In essence there is an equilibrium above which validators are incentivized to accept the volatility and risk of loss, below which validators stop accepting this risk and collectively head for the door. And we can then draw a simple analogy to a bank run, where fear begets fear and ultimately leads to the outcome least desired. To put it more simply a loss of financial motivation, can lead to loss of validator stability (mass exits), can lead to loss of network credibility, crashing value of financial stake, rinse and repeat. 

There are two key takeaways from this:

1. There is some value we can assign to the validator set having a healthy margin above that equilibrium which risks the entire network. While validators are fundamentally performing a service, there are also considerable financial assets at stake which bear the volatility of network success. 

2. Some amount of illiquidity, whether contracted in protocol or via decentralized staking routers (LST) can reduce run risk, thereby increasing stability and security.

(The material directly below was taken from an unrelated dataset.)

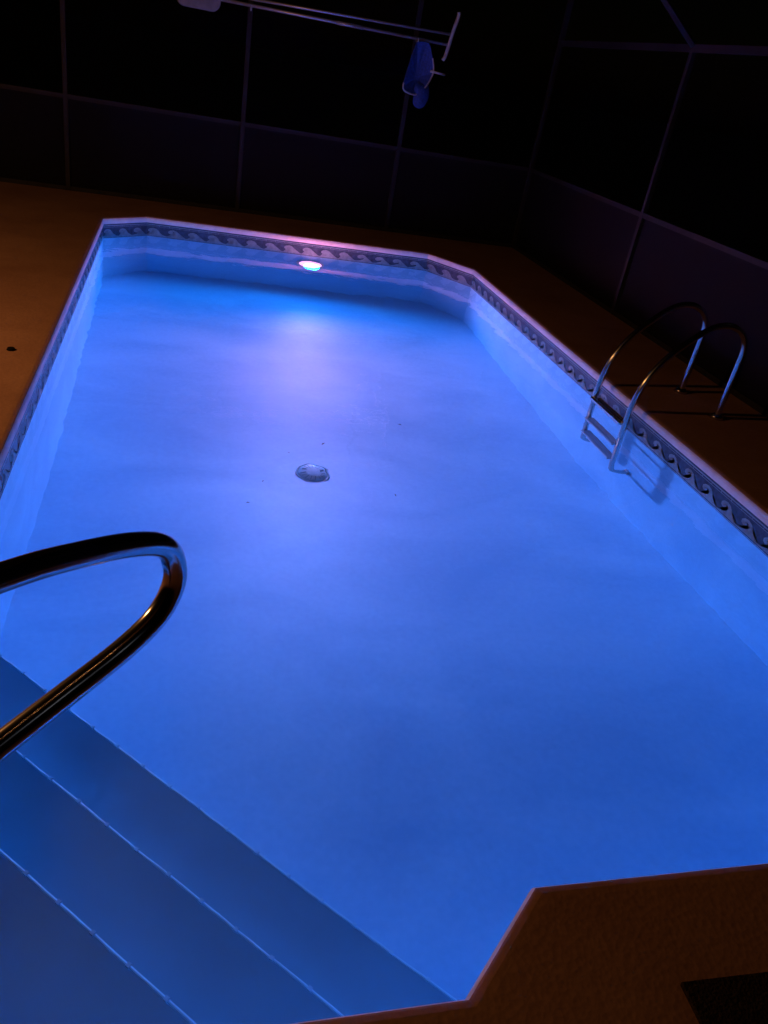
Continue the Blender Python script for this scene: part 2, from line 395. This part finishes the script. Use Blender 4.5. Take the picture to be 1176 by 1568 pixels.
# ------------------------------------------------------------------ small deck things
cap=empty('deck_drain_cap')
bm=bmesh.new(); bmesh.ops.create_cone(bm,cap_ends=True,segments=24,radius1=.026,radius2=.02,depth=.012,matrix=Matrix.Translation((-.94,4.86,.007))); from_bm(bm,'cap',M_black,cap)
bm=bmesh.new(); box(bm,(1.22+.45,.87-.36,.008),(.9,.68,.014),Matrix.Rotation(-.02,3,'Z'),bev=.004); from_bm(bm,'dark_slab',M_slab)  # thin dark brown slab lying flat on the near right deck
bm=bmesh.new()
for (x,y) in [(.62,4.9),(.85,5.35),(1.15,5.5),(1.85,5.9),(1.55,4.75),(.5,4.6)]:
    a=random.random()*6.28; l=.014+.01*random.random(); z=floorz(y)+.006
    v=[(x+l*math.cos(a)*p-l*.3*math.sin(a)*q,y+l*math.sin(a)*p+l*.3*math.cos(a)*q,z+.005*abs(q)) for p,q in ((-1,0),(0,-1),(1,0),(0,1))]
    bm.faces.new([bm.verts.new(k) for k in v])
from_bm(bm,'fallen_leaves',mat('dead_leaf',(.05,.05,.05),.8,noise=(30,.3)))

# ------------------------------------------------------------------ warm patio lamp, faint night sky
pl_d=bpy.data.lights.new('patio_lamp','POINT'); pl_d.energy=165; pl_d.color=(1,.42,.13); pl_d.shadow_soft_size=.08
po=link(bpy.data.objects.new('patio_lamp',pl_d)); po.location=(-2.9,4.0,2.1)
sd=bpy.data.lights.new('moon','SUN'); sd.energy=.002; sd.angle=math.radians(.5); sd.color=(.8,.85,1); so=link(bpy.data.objects.new('moon_sun',sd)); so.rotation_euler=(math.radians(40),0,math.radians(60))
w=bpy.data.worlds.new('World'); scene.world=w; w.use_nodes=True; nt=w.node_tree; bg=nt.nodes['Background']
sk=nt.nodes.new('ShaderNodeTexSky'); sk.sky_type='NISHITA'; sk.sun_disc=False; sk.sun_elevation=math.radians(-4); sk.sun_rotation=math.radians(60)
nt.links.new(sk.outputs[0],bg.inputs[0]); bg.inputs[1].default_value=.003

# ------------------------------------------------------------------ camera
cd=bpy.data.cameras.new('camera'); cam=link(bpy.data.objects.new('camera',cd)); scene.camera=cam
cd.sensor_fit='HORIZONTAL'; cd.sensor_width=36; cd.lens=36*1206.8/1176; cd.clip_end=1500; cd.clip_start=.05
R2=Vector((.96456,-.20988,.15989)); U2=Vector((-.03139,.5104,.85936)); B=Vector((-.26198,-.83393,.48573))
cam.matrix_world=Matrix(((R2.x,U2.x,B.x,0),(R2.y,U2.y,B.y,0),(R2.z,U2.z,B.z,1.8),(0,0,0,1)))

In light of recent reduction proposals, to set the network's economic issuance too close to this equilibrium seems akin to Icarus flying too close to the sun. While there is potential welfare to be gained in compressing this margin, there is also a potential catastrophic consequence if tripped, a binary outcome that seems irrational to risk. Further it undermines one stated goal of some proposals to eliminate LSTs.

We should continue to have discussions about welfare and finding the right economic policy, but we ought to do so knowing what is at stake. In pursuit of the staking end game, the issuance curve changes have many risks, some of them with catastrophic consequences. 

We should all keep that in mind and tread carefully, insisting on rigorous research comparable with that which goes into any technical upgrade to the network. If we would not risk catastrophic consequences on a marginal improvement technically without deep research, why would we do so on a marginal economic change?